Ainsi, il appartenait au juge des libertés de la détention régulièrement saisi par le Parquet dans les temps de l’enquête, de statuer sur la demande qui lui a été faite.
La Cour d’Appel ajoutant que le fait que l’enquête ait été clôturée le 20 novembre 2019 ne peut dans ces conditions rendre les décisions irrégulières.
Une enquête terminée, une saisie pénale par le JLD impossible
Les possibilités de recours restant par ailleurs ouvertes aux intéressés dans un délai de dix jours à compter de leur notification.
Pour autant, la Cour de cassation ne suit pas l’analyse de la Chambre d’instruction et considère que celle-ci a méconnue la portée de l’article 706-150 du code de procédure pénale en constatant qu’à la date des ordonnances critiquées, l’enquête était terminée.
De sorte que le juge des libertés de la détention n’était plus compétent pour ordonner les mesures contestées peu important qu’il ait été saisi par le procureur de la République pendant le temps de l’enquête.
La cassation étant alors encourue.
Cette jurisprudence est intéressante puisqu’elle vient clairement rappeler le temps de compétence du juge des libertés de la détention et vient finalement mettre en exergue cette permanente interrogation.
Quel est le pouvoir du JLD en matière de saisie pénale immobilière ?
Le Tribunal correctionnel doit-il réitérer ou confirmer cette saisie pénale immobilière ? Et si oui, dans quelles conditions ?

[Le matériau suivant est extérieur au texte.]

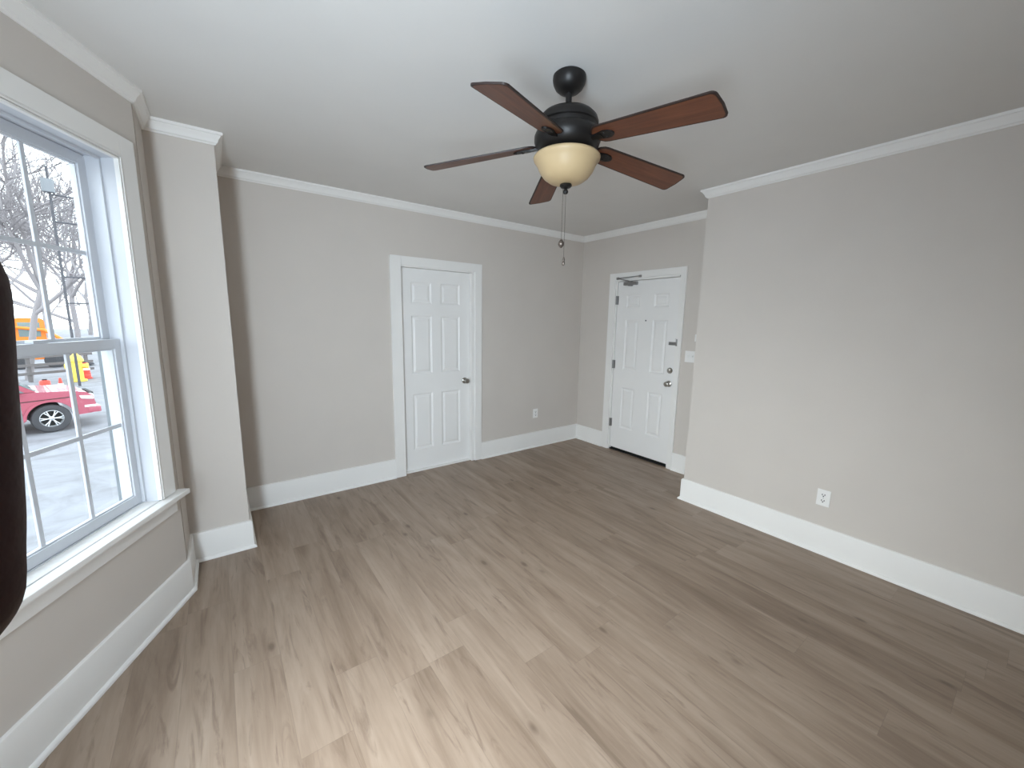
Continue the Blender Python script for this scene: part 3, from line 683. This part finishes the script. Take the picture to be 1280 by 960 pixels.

La Cour de cassation rappele dans cette décision qu’il résulte de l’article 706-150 du code de procédure pénale qu’au cours de l’enquête de flagrance de l’enquête préliminaire, le juge des libertés de la détention saisi par requête du procureur de la République peut ordonner, par décision motivée, la saisie des immeubles dont la confiscation est prévue par l’article 131-21 du code pénal.
Cependant dans l’hypothèse ou il y a eu la convocation des mis en causes devant le Tribunal correctionnel, l’enquête préliminaire ou l’enquête de flagrance est terminée de telle sorte que le Juge des libertés de la détention n’est plus compétent pour ordonner les saisies pénales immobilières, peu important qu’il ait été saisi par le procureur de la République pendant l’enquête.
Dès lors, cette décision est intéressante puisqu’elle rappelle les limites de la compétence du juge des libertés de la détention en pareille matière.